Social Work/Well being News

“Technology opens the door to the world. It’s up to us to walk through it, in a meaningful and respectful way.” (Uni Finanzo)

 

Many of us can remember a time when our lives were not infused with digital technology, yet now many can’t imagine living without it. 

 

Digital online technologies can provide many positive benefits for identity, education, social connection, creativity and communication yet at the same time there is potential for harm. There are growing concerns about the amount of time we spend online and using digital devices, the content risks, risks to privacy and confidentiality and to our health and wellbeing. Excessive gaming amongst young people is also becoming an increasingly big issue. Gaming addiction has even been classified as a mental health disorder by the World Health Organisation.

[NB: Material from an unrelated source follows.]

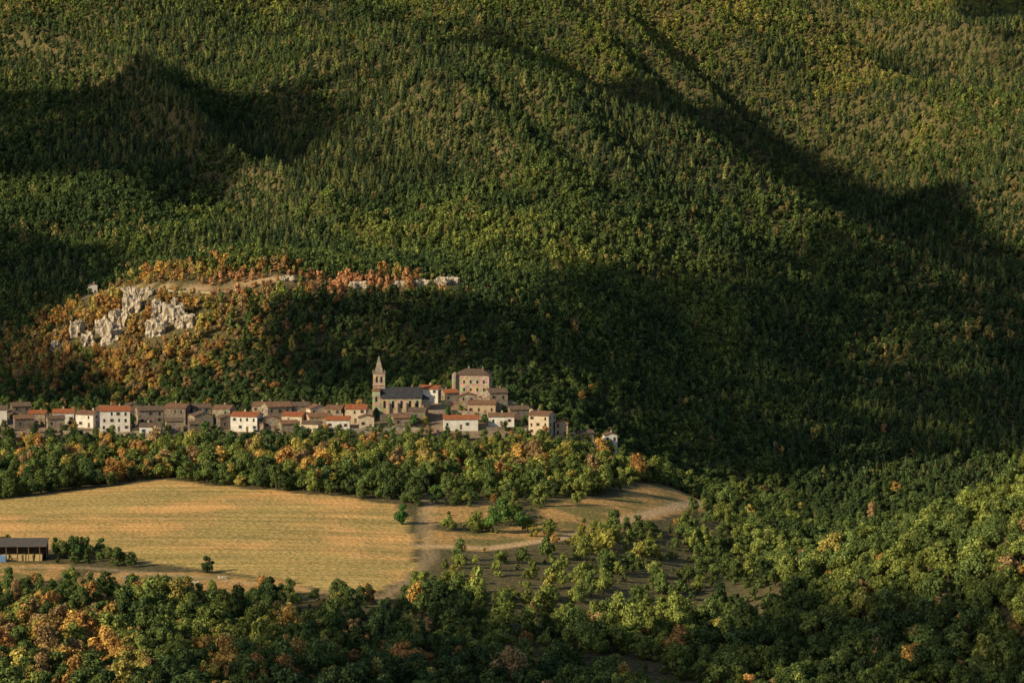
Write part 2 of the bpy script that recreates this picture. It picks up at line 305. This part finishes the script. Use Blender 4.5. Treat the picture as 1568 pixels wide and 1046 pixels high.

Many parents grew up in a world devoid of technologies and have little knowledge on how to assist and guide their children. As the range of social media platforms grows, so too does the opportunity for bullying and stalking. Often parents have no idea their child is a victim and kids are unlikely to report it for fear of losing access to their technology, which to them, is the equivalent of "social death”.

 

Being aware of potential sources of harm and strategies to use are important ways parents can help their children to stay safe online.

Strategies to assist

Encourage and support alternative activities and influences

  • Encourage and support other activities such as outdoor or sporting activities, volunteering, 
  • community pursuits and face to face contact with family, friends and communities.
  • Be a healthy role model – set limits to your own time online or using digital devices and model enjoyment of other activities
  • Support the value of diversity, inclusion and equality for all and discuss the impact of attitudes and behaviours on others (both online and offline)
  • Support the development of positive self-image and discuss what it means to have healthy relationships

 

Don’t lose sleep over it

  • Many adolescents are choosing to continue playing video games late into the night, with studies showing that 24% of adolescents are gaming after 9pm. Gaming late into the night has been associated with higher levels of daytime sleepiness and an increase in the time taken to fall asleep, particularly if games are violent. This is problematic as sleep deprivation can cause a wide range of problems, such that it can lead to a decline in memory and concentration levels, as well as causing an increased focus on negative aspects. 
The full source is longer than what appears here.